FukuokaBBS has returned from the grave! I am glad there is a second English-speaking Strange World instance once more. I really do like the format of Strange World a lot. It also still features a 2ch style lounge board for organized, threaded discussion.

Lastly, I've been playing the NES release of Dragon Warrior (you know, Dragon Quest). It's honestly worth playing. Definitely obnoxiously grindy at times (the grind needed to face the Green Dragon is stupid), but a lot of the specific limitations it has end up coming together into a fairly cohesive whole for what is a very early console RPG. The simplicity of it helps a lot too; just about everything in DQ1 can be pieced together without a guide fairly easily (with like two exceptions), although I will not blame anyone for looking up a guide. I also won't blame anyone for playing an updated release, like the Super Famicom or Game Boy Color releases, and I might end up doing the GBC release to play DQ2 when I get to that. Might. Dying isn't much of a punishment in DQ, which is nice. You lose half your gold, so one thing you end up doing is spending a lot so you don't lose so much when you venture off into the unknown (or if you are really lazy/pressed for time and don't have the wings or the spell that sends you home, you'll deliberately die to go back to the castle so you can save).

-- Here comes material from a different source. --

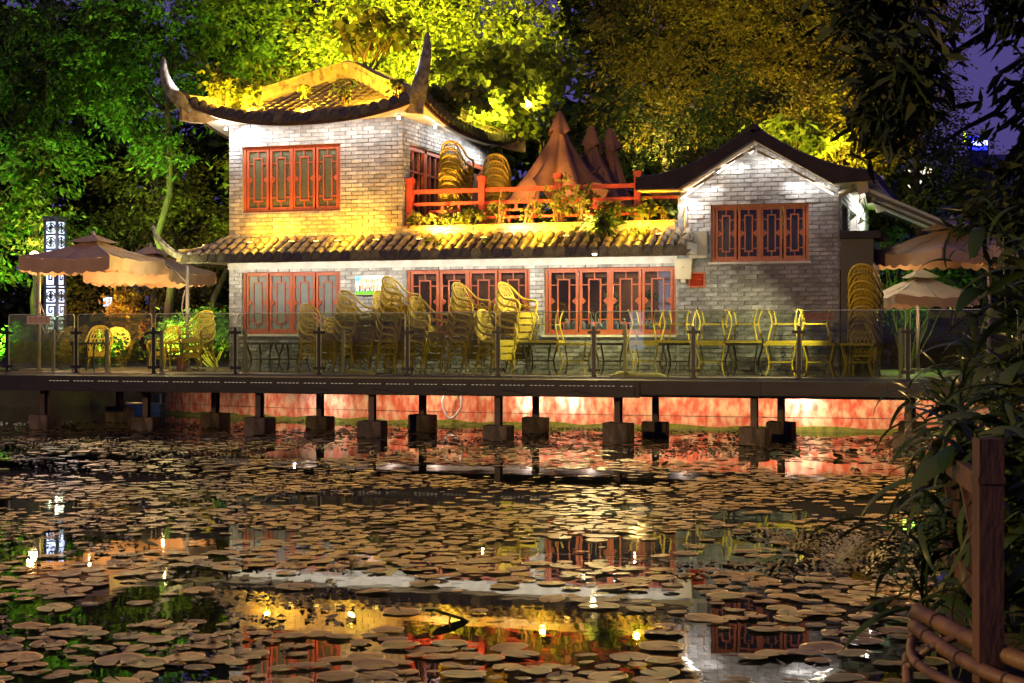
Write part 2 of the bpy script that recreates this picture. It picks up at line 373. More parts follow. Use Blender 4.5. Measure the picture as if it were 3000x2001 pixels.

It's interesting to find out that Dragon Warrior features a lot of visual enhancements over DQ1 on Famicom (most notably, character sprites now face all 4 directions, which is something I had never considered to be something that would need to be enhanced), along with having a save battery (DQ1 on FC had passwords, and they're long).

I had a few more things I wanted to post, but I forgot what they were. Oh well, they'll come to me if they're important. Also, I'm still thinking about just how hyper-rushed GQuuuuuuX's pacing was combined with the extreme dependence on having watched 0079. I enjoyed watching the show while I was watching it, but it's such a mess the longer I think about it.